A new “Are you diabetic?”

The girl I’d just met a couple of hours before on the dock of our rented lake house stepped just inside the door of my bedroom as I unpacked my duffel bag. I, along with 8 other girls, was spending the weekend at a lake in upstate New York to celebrate the upcoming wedding of our friend. I felt a little like an outsider in the group because I only really knew the bride and maid of honor before the trip. I’d met a couple of the other girls before and the rest were strangers.

My Dexcom sensor peeked out of the leg of my shorts from its site on my thigh. “Yes,” I responded simply.

“So do you wear a Dexcom?” she asked. 

“I do,” I said tugging the leg of my shorts up enough to completely uncover the sensor and I gave her a quizzical look, not sure if I should ask if she has diabetes or how she knows what a Dexcom is. In the few short hours I’d known her, she didn’t do anything that led me to believe that she lived with diabetes, but who knows. Sometimes taking care of ourselves is much less conspicuous than we think it is.

“Dexcom used to be one of my clients,” she responded. As it turns out, she also worked in marketing and had worked for one of Dexcom’s marketing agencies at one point. At the time, I was unemployed following the sale of the company I had been working for and I was looking for work. We started talking about careers and experiences and she shared her story with me about a time when she was in a very similar situation. It was nice to meet someone who knew exactly how I was feeling.

We got to know each other better over that trip and talked about diabetes a little bit, about jobs, significant others, dogs, aunting, etc. Then we went home.

About a week after the trip, she sends me a message telling me that the agency she currently works for (not Dexcom’s agency) needs to hire someone with public relations experience, would I be interested?
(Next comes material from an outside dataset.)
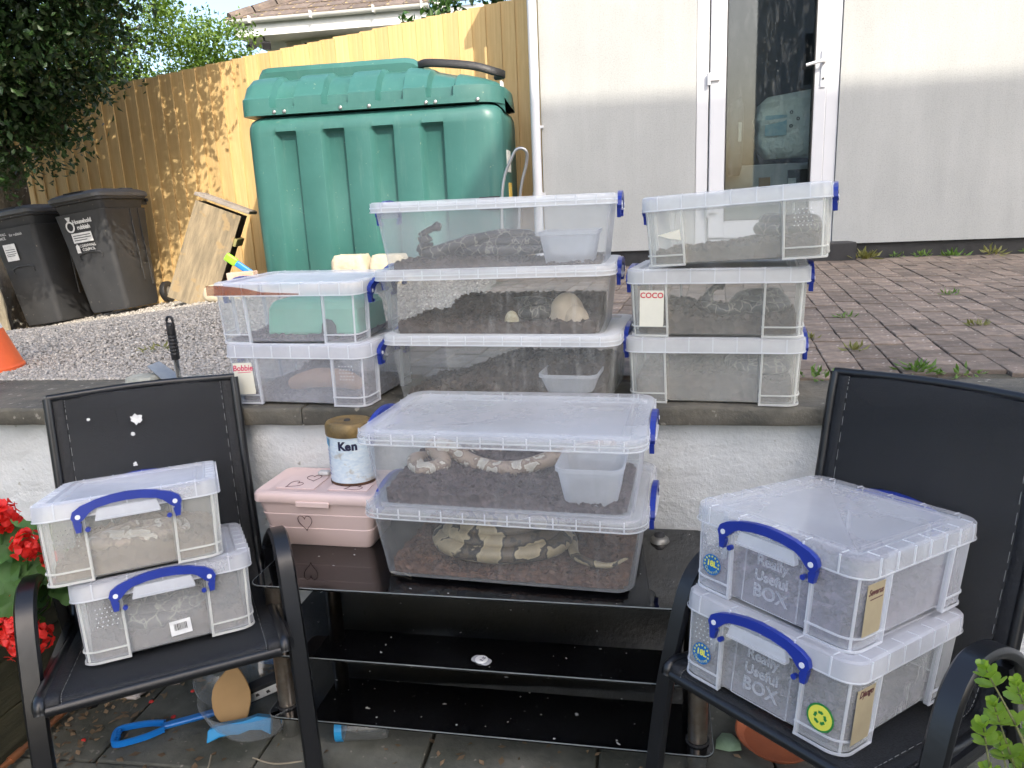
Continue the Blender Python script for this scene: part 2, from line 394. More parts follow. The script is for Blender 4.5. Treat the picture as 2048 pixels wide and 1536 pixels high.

I sent my resume, the next morning I had a request from the owner of the company for an interview and was hired two weeks after the email.

I almost didn’t go to the bachelorette party because of being out of work, but I had paid for most of it before the company was sold, so I opted to go.

Depending on who I’m talking to and how I’m feeling, I sometimes say that I got my new job because of my friend who got married or I say that I got my new job because of diabetes.

Either way, it’s all about connections.